Although Europeans were first attracted to heels because the Persian connection gave them a macho air, a craze in women's fashion for adopting elements of men's dress meant their use soon spread to women and children.
"In the 1630s you had women cutting their hair, adding epaulettes to their outfits," says Semmelhack.
"They would smoke pipes, they would wear hats that were very masculine. And this is why women adopted the heel - it was in an effort to masculinise their outfits."
From that time, Europe's upper classes followed a unisex shoe fashion until the end of the 17th Century, when things began to change again.
"You start seeing a change in the heel at this point," says Helen Persson, a curator at the Victoria and Albert Museum in London. "Men started to have a squarer, more robust, lower, stacky heel, while women's heels became more slender, more curvaceous."

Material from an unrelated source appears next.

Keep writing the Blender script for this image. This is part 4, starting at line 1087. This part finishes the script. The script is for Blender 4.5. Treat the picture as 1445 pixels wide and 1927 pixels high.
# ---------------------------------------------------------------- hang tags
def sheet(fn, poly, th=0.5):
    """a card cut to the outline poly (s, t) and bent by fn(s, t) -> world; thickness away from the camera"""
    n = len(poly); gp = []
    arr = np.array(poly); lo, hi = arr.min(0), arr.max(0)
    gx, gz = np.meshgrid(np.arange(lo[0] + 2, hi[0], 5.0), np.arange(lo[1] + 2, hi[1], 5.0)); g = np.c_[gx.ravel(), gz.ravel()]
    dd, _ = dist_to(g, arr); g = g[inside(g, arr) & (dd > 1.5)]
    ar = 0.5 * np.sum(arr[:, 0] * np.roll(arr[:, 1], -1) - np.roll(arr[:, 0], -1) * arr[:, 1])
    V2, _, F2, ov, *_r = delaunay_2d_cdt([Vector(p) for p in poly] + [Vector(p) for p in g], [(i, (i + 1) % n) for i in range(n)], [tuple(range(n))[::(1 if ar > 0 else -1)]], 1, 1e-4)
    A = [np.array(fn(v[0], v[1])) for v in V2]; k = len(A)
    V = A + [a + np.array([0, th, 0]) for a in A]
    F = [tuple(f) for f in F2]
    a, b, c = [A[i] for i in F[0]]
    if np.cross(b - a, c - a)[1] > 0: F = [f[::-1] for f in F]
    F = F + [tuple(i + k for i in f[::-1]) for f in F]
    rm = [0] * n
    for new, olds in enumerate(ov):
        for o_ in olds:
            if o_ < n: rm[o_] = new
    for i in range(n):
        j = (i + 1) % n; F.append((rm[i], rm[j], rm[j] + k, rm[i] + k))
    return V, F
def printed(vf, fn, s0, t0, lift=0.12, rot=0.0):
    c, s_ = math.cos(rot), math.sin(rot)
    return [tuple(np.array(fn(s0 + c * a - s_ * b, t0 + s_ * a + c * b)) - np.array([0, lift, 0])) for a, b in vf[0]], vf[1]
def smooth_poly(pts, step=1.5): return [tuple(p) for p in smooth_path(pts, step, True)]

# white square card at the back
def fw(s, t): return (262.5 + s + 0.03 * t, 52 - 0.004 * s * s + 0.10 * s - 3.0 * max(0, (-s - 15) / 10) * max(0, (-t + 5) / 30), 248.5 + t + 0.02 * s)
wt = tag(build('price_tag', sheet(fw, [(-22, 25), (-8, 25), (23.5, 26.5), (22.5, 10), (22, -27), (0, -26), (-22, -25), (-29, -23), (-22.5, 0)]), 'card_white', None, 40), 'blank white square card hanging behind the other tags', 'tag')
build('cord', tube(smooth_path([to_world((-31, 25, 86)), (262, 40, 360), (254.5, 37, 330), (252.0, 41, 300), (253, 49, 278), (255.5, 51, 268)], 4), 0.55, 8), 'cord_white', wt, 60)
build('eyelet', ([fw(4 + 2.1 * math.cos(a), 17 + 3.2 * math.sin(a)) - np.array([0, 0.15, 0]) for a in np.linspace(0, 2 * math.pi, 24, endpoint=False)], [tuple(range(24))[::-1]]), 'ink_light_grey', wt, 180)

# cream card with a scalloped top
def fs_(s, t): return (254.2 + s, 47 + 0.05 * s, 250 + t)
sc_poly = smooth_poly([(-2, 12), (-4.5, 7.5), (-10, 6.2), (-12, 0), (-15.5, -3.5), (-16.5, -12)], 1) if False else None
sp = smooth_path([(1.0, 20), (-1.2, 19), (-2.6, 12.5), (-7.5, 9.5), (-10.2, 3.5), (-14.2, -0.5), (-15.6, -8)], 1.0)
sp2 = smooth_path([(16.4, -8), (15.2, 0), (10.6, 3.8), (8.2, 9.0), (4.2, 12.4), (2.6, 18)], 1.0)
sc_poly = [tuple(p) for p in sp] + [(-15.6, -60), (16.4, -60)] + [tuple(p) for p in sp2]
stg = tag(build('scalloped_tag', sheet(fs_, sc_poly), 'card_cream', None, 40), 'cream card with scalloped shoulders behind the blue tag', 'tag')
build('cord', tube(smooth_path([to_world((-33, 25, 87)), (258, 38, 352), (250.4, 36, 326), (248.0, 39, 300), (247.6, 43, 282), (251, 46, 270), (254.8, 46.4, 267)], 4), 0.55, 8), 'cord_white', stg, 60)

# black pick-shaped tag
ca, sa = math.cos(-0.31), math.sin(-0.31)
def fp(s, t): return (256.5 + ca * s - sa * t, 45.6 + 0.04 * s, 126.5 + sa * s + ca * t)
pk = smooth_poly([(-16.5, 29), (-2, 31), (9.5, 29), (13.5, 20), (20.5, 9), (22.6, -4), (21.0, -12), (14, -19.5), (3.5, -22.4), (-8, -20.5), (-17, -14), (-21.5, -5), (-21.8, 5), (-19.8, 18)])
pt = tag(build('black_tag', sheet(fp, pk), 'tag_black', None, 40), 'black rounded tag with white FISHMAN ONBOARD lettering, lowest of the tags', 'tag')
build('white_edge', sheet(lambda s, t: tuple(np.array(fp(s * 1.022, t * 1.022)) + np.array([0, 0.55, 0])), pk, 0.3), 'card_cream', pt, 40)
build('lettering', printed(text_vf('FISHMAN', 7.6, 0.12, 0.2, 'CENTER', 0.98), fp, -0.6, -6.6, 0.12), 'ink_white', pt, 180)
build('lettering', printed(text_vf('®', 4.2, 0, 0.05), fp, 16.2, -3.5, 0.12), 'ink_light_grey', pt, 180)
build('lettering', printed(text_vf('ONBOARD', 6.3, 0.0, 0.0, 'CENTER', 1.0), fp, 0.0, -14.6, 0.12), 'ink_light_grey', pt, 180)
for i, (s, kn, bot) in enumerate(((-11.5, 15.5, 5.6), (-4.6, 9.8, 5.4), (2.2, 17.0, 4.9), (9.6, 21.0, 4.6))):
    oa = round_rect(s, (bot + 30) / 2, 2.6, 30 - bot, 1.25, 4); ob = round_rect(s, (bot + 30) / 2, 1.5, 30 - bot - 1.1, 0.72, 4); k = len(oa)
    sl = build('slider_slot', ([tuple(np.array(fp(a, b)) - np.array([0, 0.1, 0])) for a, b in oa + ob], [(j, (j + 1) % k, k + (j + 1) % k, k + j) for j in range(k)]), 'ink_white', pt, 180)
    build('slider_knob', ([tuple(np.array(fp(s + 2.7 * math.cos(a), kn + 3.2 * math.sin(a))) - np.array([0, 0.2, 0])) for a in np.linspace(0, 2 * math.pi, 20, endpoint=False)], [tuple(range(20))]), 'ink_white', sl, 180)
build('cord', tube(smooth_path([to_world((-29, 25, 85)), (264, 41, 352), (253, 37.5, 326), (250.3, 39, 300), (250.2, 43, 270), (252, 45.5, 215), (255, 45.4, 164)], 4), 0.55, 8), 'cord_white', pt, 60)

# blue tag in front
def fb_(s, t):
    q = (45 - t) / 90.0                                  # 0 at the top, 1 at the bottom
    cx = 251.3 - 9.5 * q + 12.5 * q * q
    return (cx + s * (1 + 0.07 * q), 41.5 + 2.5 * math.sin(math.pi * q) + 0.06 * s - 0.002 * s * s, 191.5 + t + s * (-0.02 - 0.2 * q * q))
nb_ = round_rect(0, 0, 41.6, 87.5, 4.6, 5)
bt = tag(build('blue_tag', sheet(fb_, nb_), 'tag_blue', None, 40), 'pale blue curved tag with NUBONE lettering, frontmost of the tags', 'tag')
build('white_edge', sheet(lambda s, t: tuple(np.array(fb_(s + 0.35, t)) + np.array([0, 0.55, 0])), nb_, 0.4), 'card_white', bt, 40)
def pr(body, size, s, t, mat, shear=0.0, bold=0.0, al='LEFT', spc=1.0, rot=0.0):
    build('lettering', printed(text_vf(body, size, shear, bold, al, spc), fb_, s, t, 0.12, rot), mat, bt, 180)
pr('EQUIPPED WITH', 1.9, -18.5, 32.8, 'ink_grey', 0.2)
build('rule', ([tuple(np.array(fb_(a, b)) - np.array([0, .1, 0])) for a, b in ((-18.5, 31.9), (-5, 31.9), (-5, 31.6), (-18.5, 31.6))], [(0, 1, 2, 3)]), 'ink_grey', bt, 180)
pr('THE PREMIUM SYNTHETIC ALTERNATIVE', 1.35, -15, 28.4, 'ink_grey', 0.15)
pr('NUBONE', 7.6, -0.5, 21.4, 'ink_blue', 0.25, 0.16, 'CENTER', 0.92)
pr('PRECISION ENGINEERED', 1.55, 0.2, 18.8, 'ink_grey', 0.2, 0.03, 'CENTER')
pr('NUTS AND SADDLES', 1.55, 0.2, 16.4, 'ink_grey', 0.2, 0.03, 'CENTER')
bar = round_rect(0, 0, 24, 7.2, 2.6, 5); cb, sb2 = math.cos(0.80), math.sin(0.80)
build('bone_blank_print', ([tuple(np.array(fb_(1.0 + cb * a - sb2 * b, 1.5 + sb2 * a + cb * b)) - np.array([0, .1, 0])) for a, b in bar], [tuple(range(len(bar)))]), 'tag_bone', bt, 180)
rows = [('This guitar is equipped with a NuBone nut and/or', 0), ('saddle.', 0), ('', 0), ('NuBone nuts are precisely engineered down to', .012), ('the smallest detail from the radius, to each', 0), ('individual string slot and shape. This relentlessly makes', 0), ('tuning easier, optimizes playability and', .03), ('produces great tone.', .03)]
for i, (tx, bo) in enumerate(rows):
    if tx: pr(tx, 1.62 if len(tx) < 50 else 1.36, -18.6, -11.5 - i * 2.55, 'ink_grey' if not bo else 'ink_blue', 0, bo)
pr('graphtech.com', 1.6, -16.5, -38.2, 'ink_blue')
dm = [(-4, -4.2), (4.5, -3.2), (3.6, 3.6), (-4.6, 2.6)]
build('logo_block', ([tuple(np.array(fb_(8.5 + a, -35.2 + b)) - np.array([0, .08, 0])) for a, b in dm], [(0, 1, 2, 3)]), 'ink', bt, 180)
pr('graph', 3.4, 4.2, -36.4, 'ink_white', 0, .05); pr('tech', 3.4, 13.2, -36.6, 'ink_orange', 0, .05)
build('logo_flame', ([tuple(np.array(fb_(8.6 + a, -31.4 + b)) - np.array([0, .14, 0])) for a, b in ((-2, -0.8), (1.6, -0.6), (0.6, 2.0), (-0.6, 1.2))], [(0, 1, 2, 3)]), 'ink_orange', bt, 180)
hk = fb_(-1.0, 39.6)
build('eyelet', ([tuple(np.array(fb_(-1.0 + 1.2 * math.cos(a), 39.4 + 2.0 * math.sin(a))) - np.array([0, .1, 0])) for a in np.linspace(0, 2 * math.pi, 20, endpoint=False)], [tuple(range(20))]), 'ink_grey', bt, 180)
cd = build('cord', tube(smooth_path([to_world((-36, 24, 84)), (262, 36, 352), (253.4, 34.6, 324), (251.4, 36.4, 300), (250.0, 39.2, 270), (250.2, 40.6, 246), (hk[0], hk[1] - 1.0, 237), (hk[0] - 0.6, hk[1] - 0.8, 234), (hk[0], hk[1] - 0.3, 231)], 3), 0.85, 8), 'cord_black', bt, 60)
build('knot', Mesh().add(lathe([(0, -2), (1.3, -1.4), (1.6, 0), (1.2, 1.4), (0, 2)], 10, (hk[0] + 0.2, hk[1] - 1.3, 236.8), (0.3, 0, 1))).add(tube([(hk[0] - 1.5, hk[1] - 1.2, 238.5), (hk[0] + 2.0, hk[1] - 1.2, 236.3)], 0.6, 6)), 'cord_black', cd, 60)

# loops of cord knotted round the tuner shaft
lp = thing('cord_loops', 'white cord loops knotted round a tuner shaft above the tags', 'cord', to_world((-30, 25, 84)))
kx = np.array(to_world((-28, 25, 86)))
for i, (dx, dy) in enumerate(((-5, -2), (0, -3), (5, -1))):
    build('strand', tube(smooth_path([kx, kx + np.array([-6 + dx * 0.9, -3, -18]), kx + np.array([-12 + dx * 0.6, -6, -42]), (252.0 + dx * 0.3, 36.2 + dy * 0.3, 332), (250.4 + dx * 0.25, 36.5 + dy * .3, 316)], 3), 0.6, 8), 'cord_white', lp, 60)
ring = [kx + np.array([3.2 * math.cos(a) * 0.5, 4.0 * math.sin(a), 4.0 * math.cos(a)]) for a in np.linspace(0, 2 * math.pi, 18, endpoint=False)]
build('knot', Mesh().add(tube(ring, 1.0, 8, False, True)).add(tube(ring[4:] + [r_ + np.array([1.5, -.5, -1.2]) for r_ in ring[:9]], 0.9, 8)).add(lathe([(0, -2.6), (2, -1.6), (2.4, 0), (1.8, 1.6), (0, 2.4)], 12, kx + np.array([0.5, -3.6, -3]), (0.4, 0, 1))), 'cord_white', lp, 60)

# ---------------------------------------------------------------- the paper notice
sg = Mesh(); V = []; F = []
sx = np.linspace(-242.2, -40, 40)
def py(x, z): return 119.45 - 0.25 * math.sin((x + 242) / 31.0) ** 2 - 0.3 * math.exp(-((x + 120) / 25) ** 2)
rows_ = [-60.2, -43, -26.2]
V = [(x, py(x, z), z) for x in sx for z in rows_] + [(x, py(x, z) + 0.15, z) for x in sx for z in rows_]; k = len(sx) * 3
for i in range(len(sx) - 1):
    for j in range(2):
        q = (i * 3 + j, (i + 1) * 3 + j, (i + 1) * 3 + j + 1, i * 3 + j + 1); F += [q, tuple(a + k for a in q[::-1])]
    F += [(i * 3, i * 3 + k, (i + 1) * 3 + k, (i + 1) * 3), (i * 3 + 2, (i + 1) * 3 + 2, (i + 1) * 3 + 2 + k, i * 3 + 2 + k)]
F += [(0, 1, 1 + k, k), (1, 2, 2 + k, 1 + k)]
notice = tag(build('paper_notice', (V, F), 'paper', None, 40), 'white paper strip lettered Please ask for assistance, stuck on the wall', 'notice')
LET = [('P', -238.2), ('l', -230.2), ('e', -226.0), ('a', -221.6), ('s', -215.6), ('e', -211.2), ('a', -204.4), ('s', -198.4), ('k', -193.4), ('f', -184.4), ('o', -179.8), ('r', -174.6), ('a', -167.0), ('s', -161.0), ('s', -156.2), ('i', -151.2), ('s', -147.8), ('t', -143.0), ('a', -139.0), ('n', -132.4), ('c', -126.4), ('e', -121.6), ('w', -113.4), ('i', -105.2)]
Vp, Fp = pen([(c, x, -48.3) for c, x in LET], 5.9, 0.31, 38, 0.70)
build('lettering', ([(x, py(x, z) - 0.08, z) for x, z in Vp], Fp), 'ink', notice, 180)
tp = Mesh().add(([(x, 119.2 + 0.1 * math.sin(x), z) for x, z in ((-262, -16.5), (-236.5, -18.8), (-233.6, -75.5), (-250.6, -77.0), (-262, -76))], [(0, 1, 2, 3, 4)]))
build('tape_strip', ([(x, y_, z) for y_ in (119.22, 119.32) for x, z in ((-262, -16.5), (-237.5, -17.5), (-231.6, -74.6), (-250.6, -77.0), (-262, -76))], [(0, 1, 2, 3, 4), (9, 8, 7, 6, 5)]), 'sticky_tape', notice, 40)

The toes of women's shoes were often tapered so that when the tips appeared from her skirts, the wearer's feet appeared to be small and dainty.
Fast forward a few more years and the intellectual movement that came to be known as the Enlightenment brought with it a new respect for the rational and useful and an emphasis on education rather than privilege. Men's fashion shifted towards more practical clothing. In England, aristocrats began to wear simplified clothes that were linked to their work managing country estates.
It was the beginning of what has been called the Great Male Renunciation, which would see men abandon the wearing of jewellery, bright colours and ostentatious fabrics in favour of a dark, more sober, and homogenous look. Men's clothing no longer operated so clearly as a signifier of social class, but while these boundaries were being blurred, the differences between the sexes became more pronounced.
"There begins a discussion about how men, regardless of station, of birth, if educated could become citizens," says Semmelhack.
"Women, in contrast, were seen as emotional, sentimental and uneducatable. Female desirability begins to be constructed in terms of irrational fashion and the high heel - once separated from its original function of horseback riding - becomes a primary example of impractical dress."
High heels were seen as foolish and effeminate. By 1740 men had stopped wearing them altogether.
But it was only 50 years before they disappeared from women's feet too, falling out of favour after the French Revolution.
By the time the heel came back into fashion, in the mid-19th Century, photography was transforming the way that fashions - and the female self-image - were constructed.
Pornographers were amongst the first to embrace the new technology, taking pictures of naked women for dirty postcards, positioning models in poses that resembled classical nudes, but wearing modern-day high heels.
Elizabeth Semmelhack believes that this association with pornography led to high heels being seen an erotic adornment for women.

The 1960s saw a return of low heeled cowboy boots for men and some dandies strutted their stuff in platform shoes in the 1970s.
But the era of men walking around on their toes seems to be behind us. Could we ever return to an era of guys squeezing their big hairy feet into four-inch, shiny, brightly coloured high heels?
"Absolutely," says Semmelhack. There is no reason, she believes, why the high heel cannot continue to be ascribed new meanings - although we may have to wait for true gender equality first.

"If it becomes a signifier of actual power, then men will be as willing to wear it as women."